**Data for the task:**
● ● ●
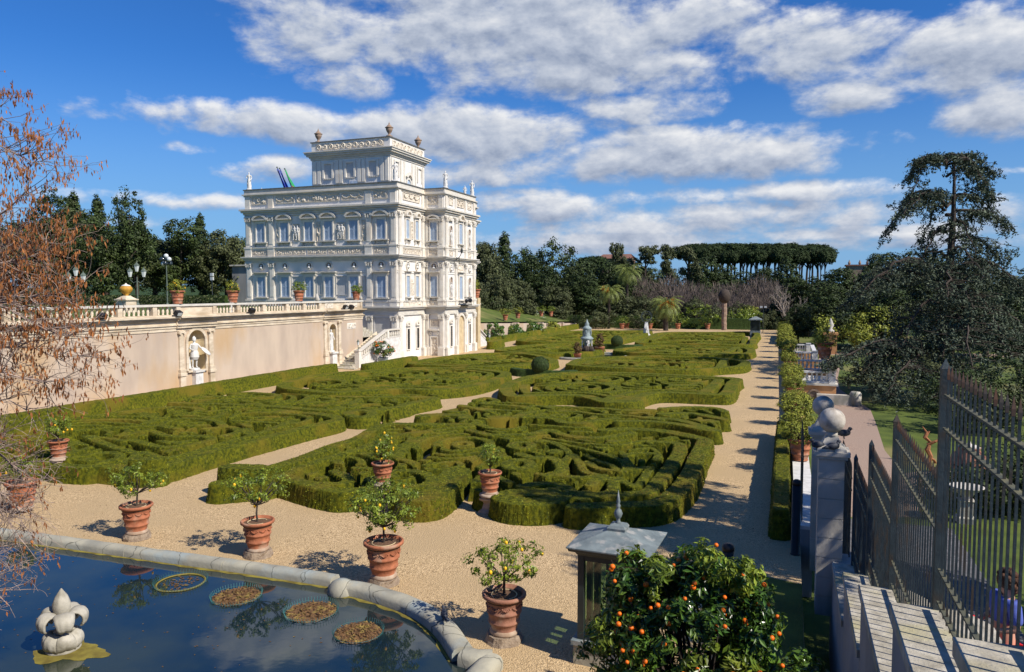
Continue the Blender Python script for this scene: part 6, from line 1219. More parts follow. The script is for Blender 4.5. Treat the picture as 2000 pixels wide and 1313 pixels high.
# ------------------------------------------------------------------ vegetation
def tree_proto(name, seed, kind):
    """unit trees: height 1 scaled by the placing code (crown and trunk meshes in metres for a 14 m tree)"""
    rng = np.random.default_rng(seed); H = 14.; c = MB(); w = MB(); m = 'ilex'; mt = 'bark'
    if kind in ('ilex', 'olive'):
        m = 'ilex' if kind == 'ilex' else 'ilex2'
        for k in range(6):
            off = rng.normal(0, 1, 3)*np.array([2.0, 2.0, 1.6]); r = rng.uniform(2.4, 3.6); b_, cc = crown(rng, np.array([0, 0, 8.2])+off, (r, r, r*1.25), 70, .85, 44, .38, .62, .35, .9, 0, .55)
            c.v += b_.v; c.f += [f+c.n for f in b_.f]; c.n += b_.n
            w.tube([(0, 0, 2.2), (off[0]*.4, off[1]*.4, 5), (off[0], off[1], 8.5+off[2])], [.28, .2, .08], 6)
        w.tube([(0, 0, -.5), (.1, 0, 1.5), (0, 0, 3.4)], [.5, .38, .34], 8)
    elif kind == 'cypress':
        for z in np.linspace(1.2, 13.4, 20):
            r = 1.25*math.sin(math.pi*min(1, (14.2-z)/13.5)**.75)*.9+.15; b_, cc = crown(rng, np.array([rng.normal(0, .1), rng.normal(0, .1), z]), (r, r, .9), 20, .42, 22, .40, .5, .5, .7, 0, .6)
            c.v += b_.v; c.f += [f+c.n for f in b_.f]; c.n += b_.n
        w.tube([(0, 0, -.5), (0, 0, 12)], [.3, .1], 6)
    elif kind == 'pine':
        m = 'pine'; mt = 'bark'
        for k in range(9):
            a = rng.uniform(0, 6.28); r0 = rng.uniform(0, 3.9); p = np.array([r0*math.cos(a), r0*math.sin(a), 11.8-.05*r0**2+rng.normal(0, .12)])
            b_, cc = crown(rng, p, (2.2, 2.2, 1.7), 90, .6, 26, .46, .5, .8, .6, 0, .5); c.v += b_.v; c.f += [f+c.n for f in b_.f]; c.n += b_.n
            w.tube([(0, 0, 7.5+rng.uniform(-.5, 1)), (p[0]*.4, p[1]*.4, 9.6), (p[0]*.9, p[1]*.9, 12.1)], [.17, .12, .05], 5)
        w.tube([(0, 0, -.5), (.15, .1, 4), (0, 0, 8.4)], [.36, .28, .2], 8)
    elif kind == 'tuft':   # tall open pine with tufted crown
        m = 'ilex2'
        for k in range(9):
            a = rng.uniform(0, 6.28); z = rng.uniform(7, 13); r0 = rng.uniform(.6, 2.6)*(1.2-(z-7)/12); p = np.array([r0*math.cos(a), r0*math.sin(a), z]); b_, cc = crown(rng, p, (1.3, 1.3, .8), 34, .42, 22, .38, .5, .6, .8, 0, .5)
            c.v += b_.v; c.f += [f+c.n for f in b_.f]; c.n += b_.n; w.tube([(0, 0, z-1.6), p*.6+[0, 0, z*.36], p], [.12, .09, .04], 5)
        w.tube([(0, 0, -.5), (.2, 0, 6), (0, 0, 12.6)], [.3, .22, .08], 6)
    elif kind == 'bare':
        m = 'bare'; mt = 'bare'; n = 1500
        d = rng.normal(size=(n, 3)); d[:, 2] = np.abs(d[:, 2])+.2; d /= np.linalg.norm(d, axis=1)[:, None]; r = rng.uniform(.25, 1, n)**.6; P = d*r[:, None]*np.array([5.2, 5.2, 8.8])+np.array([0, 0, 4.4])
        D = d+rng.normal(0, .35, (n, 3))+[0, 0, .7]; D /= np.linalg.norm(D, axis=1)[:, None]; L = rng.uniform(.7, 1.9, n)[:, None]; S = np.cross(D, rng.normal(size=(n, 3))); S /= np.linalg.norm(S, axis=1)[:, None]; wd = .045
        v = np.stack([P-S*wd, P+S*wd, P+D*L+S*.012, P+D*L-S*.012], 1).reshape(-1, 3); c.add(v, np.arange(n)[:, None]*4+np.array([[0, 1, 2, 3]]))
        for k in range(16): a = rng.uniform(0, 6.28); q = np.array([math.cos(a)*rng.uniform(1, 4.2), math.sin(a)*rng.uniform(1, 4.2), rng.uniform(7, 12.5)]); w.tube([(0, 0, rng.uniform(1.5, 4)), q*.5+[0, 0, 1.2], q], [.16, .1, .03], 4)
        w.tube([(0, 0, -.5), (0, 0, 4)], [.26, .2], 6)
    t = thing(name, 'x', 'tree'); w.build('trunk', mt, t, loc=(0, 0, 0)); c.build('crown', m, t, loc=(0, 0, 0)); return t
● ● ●
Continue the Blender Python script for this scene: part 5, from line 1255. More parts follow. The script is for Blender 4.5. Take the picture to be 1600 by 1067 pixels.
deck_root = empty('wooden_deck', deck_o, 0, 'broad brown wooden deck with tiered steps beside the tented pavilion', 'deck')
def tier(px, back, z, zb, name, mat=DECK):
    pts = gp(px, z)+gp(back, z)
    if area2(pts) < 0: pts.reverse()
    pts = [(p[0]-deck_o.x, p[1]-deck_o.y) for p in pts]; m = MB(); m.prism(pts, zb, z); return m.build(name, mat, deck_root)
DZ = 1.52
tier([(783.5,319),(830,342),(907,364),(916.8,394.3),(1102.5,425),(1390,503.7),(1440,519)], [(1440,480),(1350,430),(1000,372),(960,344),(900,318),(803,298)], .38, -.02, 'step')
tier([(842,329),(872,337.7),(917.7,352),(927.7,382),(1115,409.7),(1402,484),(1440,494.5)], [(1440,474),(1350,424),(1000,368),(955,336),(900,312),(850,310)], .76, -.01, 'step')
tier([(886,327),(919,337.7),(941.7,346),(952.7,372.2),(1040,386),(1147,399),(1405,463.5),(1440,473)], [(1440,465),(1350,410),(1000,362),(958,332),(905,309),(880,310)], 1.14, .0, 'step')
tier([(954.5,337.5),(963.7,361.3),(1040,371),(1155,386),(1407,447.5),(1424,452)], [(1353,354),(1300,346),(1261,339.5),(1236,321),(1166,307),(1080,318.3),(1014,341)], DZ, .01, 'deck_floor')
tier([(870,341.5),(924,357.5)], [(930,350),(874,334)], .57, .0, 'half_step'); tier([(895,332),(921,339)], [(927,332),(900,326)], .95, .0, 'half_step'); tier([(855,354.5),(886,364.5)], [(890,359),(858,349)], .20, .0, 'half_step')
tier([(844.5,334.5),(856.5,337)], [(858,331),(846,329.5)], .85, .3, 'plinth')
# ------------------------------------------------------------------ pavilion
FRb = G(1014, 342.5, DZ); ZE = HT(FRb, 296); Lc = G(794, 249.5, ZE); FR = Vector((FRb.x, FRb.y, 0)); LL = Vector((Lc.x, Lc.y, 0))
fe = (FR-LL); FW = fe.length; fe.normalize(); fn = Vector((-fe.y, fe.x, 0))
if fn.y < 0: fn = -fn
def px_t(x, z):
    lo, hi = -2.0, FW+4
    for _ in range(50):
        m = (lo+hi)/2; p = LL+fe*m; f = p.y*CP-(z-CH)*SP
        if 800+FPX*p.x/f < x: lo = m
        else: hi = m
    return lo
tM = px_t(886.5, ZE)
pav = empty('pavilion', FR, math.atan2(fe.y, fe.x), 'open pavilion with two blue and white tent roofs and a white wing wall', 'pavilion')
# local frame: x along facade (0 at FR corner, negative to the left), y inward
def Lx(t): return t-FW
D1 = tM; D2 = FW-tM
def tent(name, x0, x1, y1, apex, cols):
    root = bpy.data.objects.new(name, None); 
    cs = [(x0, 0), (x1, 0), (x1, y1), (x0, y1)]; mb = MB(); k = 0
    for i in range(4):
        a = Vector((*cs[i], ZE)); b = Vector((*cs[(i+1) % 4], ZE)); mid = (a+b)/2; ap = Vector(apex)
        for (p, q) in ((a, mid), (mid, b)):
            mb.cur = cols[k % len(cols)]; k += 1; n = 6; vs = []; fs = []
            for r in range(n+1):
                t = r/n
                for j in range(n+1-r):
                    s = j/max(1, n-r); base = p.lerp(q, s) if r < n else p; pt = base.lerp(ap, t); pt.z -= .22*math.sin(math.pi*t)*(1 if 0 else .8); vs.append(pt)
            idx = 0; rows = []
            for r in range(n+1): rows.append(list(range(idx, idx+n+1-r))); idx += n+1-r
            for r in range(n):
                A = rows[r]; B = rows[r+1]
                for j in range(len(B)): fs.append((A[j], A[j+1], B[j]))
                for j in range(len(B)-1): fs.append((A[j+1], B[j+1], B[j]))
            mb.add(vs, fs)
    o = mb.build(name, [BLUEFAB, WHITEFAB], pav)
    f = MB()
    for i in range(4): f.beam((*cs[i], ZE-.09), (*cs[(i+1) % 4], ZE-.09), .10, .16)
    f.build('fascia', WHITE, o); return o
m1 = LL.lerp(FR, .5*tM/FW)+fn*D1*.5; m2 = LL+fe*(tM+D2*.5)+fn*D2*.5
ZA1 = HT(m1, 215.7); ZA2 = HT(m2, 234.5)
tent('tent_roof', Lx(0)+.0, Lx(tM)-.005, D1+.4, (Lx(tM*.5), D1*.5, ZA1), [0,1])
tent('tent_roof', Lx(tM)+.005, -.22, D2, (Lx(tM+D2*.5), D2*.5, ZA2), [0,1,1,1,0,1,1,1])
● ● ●
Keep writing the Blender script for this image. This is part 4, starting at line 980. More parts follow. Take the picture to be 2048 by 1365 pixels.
● ● ●
**What you will do:** Find every line that holds "part" and copy it.

**Problem solution:**
Continue the Blender Python script for this scene: part 6, from line 1219. More parts follow. The script is for Blender 4.5. Treat the picture as 2000 pixels wide and 1313 pixels high.
Continue the Blender Python script for this scene: part 5, from line 1255. More parts follow. The script is for Blender 4.5. Take the picture to be 1600 by 1067 pixels.
Keep writing the Blender script for this image. This is part 4, starting at line 980. More parts follow. Take the picture to be 2048 by 1365 pixels.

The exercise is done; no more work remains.